Your task is to quote the material that follows, in full and exactly.

(Scene script records)
****

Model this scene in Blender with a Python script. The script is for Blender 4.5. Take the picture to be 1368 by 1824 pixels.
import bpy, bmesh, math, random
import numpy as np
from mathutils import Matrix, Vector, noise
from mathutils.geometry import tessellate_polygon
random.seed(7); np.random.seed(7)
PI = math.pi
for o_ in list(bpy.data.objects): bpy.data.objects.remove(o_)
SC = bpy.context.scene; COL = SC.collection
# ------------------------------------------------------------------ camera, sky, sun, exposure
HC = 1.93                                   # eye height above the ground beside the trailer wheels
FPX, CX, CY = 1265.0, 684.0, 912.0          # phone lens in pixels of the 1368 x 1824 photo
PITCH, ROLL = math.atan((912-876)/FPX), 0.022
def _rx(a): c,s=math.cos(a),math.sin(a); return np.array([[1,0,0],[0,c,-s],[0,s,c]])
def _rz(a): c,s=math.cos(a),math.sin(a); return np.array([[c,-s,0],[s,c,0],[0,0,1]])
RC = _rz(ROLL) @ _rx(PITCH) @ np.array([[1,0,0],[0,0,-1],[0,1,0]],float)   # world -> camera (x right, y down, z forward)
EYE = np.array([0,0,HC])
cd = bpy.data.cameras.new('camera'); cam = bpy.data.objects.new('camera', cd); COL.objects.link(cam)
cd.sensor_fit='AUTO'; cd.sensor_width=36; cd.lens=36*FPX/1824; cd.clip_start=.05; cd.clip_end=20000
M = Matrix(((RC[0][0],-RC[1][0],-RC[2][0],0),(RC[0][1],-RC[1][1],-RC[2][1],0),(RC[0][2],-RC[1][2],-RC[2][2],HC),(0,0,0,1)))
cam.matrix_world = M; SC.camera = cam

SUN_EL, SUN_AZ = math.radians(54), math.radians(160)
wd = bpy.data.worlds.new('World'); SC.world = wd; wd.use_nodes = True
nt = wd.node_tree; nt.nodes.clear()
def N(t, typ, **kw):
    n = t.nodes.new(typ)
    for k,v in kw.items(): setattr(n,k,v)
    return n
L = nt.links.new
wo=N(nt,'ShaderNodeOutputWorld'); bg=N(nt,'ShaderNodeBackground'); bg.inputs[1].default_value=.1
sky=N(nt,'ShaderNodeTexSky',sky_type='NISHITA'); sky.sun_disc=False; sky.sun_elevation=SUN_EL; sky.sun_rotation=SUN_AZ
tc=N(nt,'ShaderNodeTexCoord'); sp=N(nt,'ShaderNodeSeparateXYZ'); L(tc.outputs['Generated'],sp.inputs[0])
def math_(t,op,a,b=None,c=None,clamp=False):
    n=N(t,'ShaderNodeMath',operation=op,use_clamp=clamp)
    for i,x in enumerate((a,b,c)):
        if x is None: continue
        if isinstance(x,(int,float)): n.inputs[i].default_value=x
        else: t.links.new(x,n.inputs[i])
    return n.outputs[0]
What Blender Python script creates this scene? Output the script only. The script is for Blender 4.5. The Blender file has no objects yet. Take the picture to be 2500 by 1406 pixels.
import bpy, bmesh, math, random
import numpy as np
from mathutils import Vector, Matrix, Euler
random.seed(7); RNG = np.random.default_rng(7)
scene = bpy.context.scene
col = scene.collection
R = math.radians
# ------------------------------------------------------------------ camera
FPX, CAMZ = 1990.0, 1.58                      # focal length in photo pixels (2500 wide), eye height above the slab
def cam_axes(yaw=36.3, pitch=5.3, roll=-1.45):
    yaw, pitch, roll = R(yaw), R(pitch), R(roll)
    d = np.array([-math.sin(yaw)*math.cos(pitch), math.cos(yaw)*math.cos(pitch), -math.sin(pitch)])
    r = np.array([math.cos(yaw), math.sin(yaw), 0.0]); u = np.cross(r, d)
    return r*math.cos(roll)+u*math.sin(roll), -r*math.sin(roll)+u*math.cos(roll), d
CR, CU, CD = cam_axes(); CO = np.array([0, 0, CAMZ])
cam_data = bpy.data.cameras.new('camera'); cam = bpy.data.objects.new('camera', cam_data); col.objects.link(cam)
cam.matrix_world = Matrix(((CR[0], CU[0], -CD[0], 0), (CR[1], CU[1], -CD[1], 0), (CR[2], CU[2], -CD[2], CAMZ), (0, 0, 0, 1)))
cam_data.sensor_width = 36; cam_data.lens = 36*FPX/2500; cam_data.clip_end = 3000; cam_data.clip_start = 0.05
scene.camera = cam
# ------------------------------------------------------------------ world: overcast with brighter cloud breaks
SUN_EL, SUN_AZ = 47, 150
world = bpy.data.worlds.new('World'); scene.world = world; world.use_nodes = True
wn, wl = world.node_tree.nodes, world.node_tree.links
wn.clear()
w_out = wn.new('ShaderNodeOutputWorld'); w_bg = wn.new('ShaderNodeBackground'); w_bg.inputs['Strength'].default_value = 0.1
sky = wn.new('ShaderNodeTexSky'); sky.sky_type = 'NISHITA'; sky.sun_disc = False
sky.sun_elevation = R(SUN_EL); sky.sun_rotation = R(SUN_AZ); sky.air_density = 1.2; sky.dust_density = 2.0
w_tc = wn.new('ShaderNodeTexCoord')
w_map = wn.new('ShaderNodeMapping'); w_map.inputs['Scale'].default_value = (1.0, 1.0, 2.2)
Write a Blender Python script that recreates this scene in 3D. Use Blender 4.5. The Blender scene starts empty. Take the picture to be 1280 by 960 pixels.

****

#### [Answer for the task]
Model this scene in Blender with a Python script. The script is for Blender 4.5. Take the picture to be 1368 by 1824 pixels.
import bpy, bmesh, math, random
import numpy as np
from mathutils import Matrix, Vector, noise
from mathutils.geometry import tessellate_polygon
random.seed(7); np.random.seed(7)
PI = math.pi
for o_ in list(bpy.data.objects): bpy.data.objects.remove(o_)
SC = bpy.context.scene; COL = SC.collection
# ------------------------------------------------------------------ camera, sky, sun, exposure
HC = 1.93                                   # eye height above the ground beside the trailer wheels
FPX, CX, CY = 1265.0, 684.0, 912.0          # phone lens in pixels of the 1368 x 1824 photo
PITCH, ROLL = math.atan((912-876)/FPX), 0.022
def _rx(a): c,s=math.cos(a),math.sin(a); return np.array([[1,0,0],[0,c,-s],[0,s,c]])
def _rz(a): c,s=math.cos(a),math.sin(a); return np.array([[c,-s,0],[s,c,0],[0,0,1]])
RC = _rz(ROLL) @ _rx(PITCH) @ np.array([[1,0,0],[0,0,-1],[0,1,0]],float)   # world -> camera (x right, y down, z forward)
EYE = np.array([0,0,HC])
cd = bpy.data.cameras.new('camera'); cam = bpy.data.objects.new('camera', cd); COL.objects.link(cam)
cd.sensor_fit='AUTO'; cd.sensor_width=36; cd.lens=36*FPX/1824; cd.clip_start=.05; cd.clip_end=20000
M = Matrix(((RC[0][0],-RC[1][0],-RC[2][0],0),(RC[0][1],-RC[1][1],-RC[2][1],0),(RC[0][2],-RC[1][2],-RC[2][2],HC),(0,0,0,1)))
cam.matrix_world = M; SC.camera = cam

SUN_EL, SUN_AZ = math.radians(54), math.radians(160)
wd = bpy.data.worlds.new('World'); SC.world = wd; wd.use_nodes = True
nt = wd.node_tree; nt.nodes.clear()
def N(t, typ, **kw):
    n = t.nodes.new(typ)
    for k,v in kw.items(): setattr(n,k,v)
    return n
L = nt.links.new
wo=N(nt,'ShaderNodeOutputWorld'); bg=N(nt,'ShaderNodeBackground'); bg.inputs[1].default_value=.1
sky=N(nt,'ShaderNodeTexSky',sky_type='NISHITA'); sky.sun_disc=False; sky.sun_elevation=SUN_EL; sky.sun_rotation=SUN_AZ
tc=N(nt,'ShaderNodeTexCoord'); sp=N(nt,'ShaderNodeSeparateXYZ'); L(tc.outputs['Generated'],sp.inputs[0])
def math_(t,op,a,b=None,c=None,clamp=False):
    n=N(t,'ShaderNodeMath',operation=op,use_clamp=clamp)
    for i,x in enumerate((a,b,c)):
        if x is None: continue
        if isinstance(x,(int,float)): n.inputs[i].default_value=x
        else: t.links.new(x,n.inputs[i])
    return n.outputs[0]
What Blender Python script creates this scene? Output the script only. The script is for Blender 4.5. The Blender file has no objects yet. Take the picture to be 2500 by 1406 pixels.
import bpy, bmesh, math, random
import numpy as np
from mathutils import Vector, Matrix, Euler
random.seed(7); RNG = np.random.default_rng(7)
scene = bpy.context.scene
col = scene.collection
R = math.radians
# ------------------------------------------------------------------ camera
FPX, CAMZ = 1990.0, 1.58                      # focal length in photo pixels (2500 wide), eye height above the slab
def cam_axes(yaw=36.3, pitch=5.3, roll=-1.45):
    yaw, pitch, roll = R(yaw), R(pitch), R(roll)
    d = np.array([-math.sin(yaw)*math.cos(pitch), math.cos(yaw)*math.cos(pitch), -math.sin(pitch)])
    r = np.array([math.cos(yaw), math.sin(yaw), 0.0]); u = np.cross(r, d)
    return r*math.cos(roll)+u*math.sin(roll), -r*math.sin(roll)+u*math.cos(roll), d
CR, CU, CD = cam_axes(); CO = np.array([0, 0, CAMZ])
cam_data = bpy.data.cameras.new('camera'); cam = bpy.data.objects.new('camera', cam_data); col.objects.link(cam)
cam.matrix_world = Matrix(((CR[0], CU[0], -CD[0], 0), (CR[1], CU[1], -CD[1], 0), (CR[2], CU[2], -CD[2], CAMZ), (0, 0, 0, 1)))
cam_data.sensor_width = 36; cam_data.lens = 36*FPX/2500; cam_data.clip_end = 3000; cam_data.clip_start = 0.05
scene.camera = cam
# ------------------------------------------------------------------ world: overcast with brighter cloud breaks
SUN_EL, SUN_AZ = 47, 150
world = bpy.data.worlds.new('World'); scene.world = world; world.use_nodes = True
wn, wl = world.node_tree.nodes, world.node_tree.links
wn.clear()
w_out = wn.new('ShaderNodeOutputWorld'); w_bg = wn.new('ShaderNodeBackground'); w_bg.inputs['Strength'].default_value = 0.1
sky = wn.new('ShaderNodeTexSky'); sky.sky_type = 'NISHITA'; sky.sun_disc = False
sky.sun_elevation = R(SUN_EL); sky.sun_rotation = R(SUN_AZ); sky.air_density = 1.2; sky.dust_density = 2.0
w_tc = wn.new('ShaderNodeTexCoord')
w_map = wn.new('ShaderNodeMapping'); w_map.inputs['Scale'].default_value = (1.0, 1.0, 2.2)
Write a Blender Python script that recreates this scene in 3D. Use Blender 4.5. The Blender scene starts empty. Take the picture to be 1280 by 960 pixels.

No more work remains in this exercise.